It is noticeable that I’ve been spending a bit of time with Elixir and Erlang, and therefore using iex and Erlang’s shell a lot.

On REPLs like this, I’m used to press ctrl+d to exit them (bash, scala, python, irb, etc), and I was a bit annoyed that this doesn’t work on iex and erl. While playing with elixir-mines, a minesweeper game that you can play through telnet, I ended up learning another shortcut that can be used in these cases…

When using the telnet command, you can use ctrl+] to escape a session, taking you to telnet’s prompt (which, BTW, also supports ctrl+d). By mistake, I tried to do the same thing on iex, but pressed \ instead of ]. Turns out ctrl+\ sends a SIGQUIT UNIX signal, which makes both iex and Erlang to stop their process’.

I then wondered what would that make on other REPLs. This also works with python and irb, albeit returning a non-zero exit code. But on Scala’s, something completely different happens. A SIGQUITs causes the JVM to generate a thread dump.

Later on the week, while listening to a podcast, I also found out that SIGHUP, which originally was created to signal a process that a user physically hang up the modem (removing the phone from it, just so you know how old its origins are), is nowadays commonly used to signal a process that it should reload its configuration files.
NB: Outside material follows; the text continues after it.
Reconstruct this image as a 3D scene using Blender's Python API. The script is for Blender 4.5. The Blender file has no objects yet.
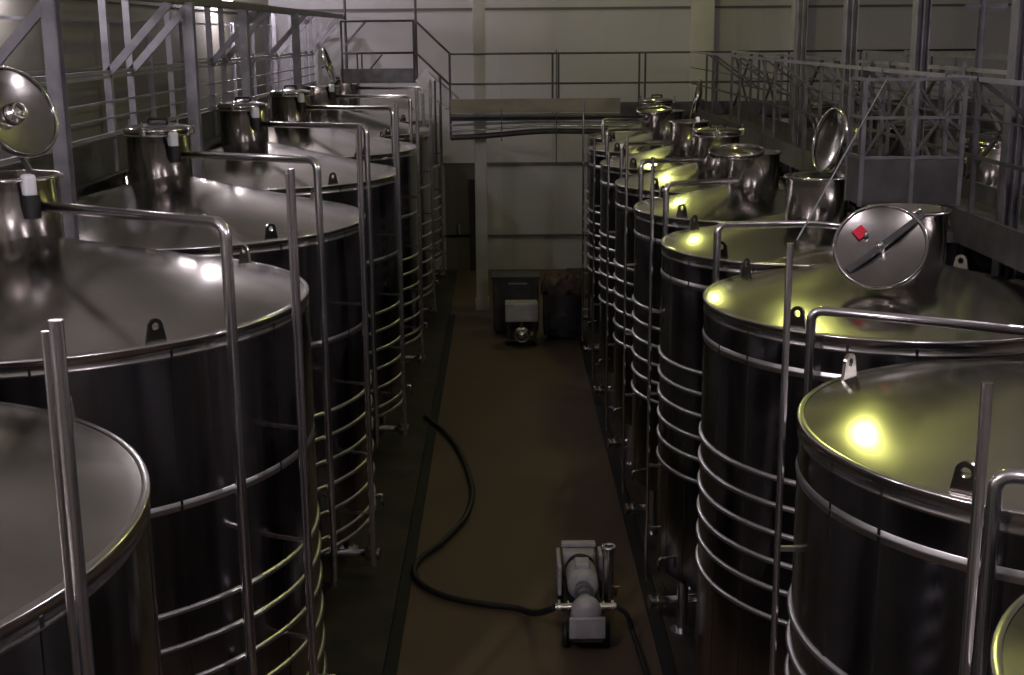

Those learnings got me curious about how signals work at all. I found a nice overview on this StackExchange article and this post. In a nutshell, SIGINT and SIGKILL will not reach the target process, but instead will be handled directly by the kernel. Other signals are sent to the target process, which in turn decides what to do with them (that means even ignoring them). BTW, you can get a brief overview of existing signals through man signal.

Digging a bit more, I found out about SIGSTOP and SIGCONT, and how they can be used to pause and continue a process. It might be useful for debugging purposes in the future. For instance, connect VisualVM to a running JVM, do a Heap dump, pause the process (so nothing changes in between), check what is going on, continue it.